Drexel clearly misses Lavelle against SJU

Washington, who entered play Sunday as the nation’s fourth-leading scorer (26.7 ppg), finished as the only player in double figures for Drexel (5-2), which was without second-leading scorer Kylie Lavelle (18.6 ppg) for the second straight game.

Sunday was certainly an indication as to how important Lavelle has been to Drexel’s offense through the first few games of her career. 

The freshman forward from Moosic, Pa.’s Riverside High had been on a tear through Drexel’s first six games, averaging 18.6 ppg and 5.6 rpg, including a 31-point outing in just her second collegiate contest.
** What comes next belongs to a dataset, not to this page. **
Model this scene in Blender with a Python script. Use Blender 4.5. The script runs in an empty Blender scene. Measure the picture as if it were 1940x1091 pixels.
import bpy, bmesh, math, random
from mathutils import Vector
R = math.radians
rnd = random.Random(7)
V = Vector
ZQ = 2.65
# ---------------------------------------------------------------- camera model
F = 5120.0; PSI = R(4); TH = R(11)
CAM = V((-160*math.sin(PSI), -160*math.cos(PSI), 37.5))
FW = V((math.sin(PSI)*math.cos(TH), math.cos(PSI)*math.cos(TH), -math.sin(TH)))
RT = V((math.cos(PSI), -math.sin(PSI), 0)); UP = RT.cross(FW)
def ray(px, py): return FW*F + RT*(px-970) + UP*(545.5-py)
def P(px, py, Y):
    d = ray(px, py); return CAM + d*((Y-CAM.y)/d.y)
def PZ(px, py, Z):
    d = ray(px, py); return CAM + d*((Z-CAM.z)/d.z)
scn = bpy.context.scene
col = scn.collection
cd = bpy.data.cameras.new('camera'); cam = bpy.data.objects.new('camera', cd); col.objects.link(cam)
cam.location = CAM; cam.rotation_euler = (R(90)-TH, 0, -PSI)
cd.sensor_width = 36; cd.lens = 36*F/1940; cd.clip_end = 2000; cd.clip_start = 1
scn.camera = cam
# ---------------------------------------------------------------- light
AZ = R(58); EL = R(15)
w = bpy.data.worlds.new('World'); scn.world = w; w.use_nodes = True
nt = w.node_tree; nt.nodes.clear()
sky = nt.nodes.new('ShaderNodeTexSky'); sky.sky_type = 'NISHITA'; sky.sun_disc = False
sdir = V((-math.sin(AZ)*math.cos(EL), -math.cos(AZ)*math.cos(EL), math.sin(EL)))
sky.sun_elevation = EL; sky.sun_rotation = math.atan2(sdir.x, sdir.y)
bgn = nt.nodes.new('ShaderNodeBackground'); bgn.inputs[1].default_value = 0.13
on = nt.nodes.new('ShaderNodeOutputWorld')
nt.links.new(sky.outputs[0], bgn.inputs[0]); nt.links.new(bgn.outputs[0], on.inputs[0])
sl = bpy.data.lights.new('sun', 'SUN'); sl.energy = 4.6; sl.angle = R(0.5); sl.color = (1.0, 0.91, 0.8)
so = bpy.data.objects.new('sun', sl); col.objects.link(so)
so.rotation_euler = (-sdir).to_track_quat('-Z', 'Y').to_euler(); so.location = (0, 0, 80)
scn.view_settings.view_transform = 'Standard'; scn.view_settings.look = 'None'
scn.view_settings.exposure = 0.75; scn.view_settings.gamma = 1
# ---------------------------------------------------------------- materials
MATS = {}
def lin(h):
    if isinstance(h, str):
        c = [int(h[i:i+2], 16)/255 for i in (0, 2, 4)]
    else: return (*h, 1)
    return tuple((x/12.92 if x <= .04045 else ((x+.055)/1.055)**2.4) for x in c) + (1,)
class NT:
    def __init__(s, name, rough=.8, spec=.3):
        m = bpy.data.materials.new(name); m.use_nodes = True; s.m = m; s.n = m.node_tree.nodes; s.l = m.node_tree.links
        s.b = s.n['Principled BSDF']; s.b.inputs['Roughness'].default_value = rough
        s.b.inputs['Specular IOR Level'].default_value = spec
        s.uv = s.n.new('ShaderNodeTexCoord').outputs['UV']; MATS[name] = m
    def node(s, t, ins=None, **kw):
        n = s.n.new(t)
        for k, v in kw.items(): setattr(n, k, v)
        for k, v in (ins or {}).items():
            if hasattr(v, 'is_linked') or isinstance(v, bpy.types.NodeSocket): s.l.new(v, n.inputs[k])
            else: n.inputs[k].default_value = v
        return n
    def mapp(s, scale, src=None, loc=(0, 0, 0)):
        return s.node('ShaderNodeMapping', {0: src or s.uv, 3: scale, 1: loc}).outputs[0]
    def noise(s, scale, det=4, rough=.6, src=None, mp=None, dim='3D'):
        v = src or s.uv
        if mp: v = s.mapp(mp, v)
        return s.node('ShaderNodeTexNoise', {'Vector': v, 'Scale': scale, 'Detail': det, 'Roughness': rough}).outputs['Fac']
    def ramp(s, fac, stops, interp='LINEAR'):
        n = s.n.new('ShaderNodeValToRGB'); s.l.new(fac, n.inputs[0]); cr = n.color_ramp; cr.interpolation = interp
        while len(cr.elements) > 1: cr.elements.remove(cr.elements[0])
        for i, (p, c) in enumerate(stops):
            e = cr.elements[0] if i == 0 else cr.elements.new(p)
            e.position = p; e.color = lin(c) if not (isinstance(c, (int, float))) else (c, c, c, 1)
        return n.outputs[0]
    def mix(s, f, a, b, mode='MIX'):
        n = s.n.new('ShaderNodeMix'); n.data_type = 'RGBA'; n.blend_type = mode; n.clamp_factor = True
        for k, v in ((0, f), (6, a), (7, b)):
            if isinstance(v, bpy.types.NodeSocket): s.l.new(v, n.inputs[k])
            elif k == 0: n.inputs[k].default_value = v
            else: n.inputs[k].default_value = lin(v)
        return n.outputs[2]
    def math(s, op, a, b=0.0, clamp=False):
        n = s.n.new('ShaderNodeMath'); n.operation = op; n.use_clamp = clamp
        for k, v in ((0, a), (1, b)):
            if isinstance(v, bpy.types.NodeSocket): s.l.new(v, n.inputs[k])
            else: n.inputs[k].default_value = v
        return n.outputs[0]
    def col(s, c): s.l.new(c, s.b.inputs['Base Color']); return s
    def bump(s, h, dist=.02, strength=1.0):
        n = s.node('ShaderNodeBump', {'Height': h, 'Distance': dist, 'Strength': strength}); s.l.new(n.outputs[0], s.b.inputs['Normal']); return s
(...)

They were able to survive without her against Longwood on Wednesday, picking up a 74-61 win, but the 1-6 Lancers are a far cry from the unbeaten Hawks.

With Lavelle on the bench in sweats, the Drexel offense struggled mightily outside of Washington; at one point in the third quarter, Washington had 23 of Drexel’s 29 points, three other players with one bucket each. 

“Knowing how they play and the way they’ve done in the past, you knew they were going to be prepared to guard (Washington) so you knew people were going to be open,” Mallon said. “Unfortunately in that position today, we didn’t have a lot of people that we were able to get those shots and make them.”

Mallon didn’t give much information about Lavelle’s injury, acknowledging it was a “lower body” injury but otherwise not providing any details. It doesn’t seem like it should keep her out the rest of the season, but it also doesn’t sound like she’s necessarily right around the corner, either.

“It’s day-to-day with her,” Mallon said. “We’re hoping that she’s going to be feeling better and back to herself, but I’m hoping we have her back in time for conference [play].”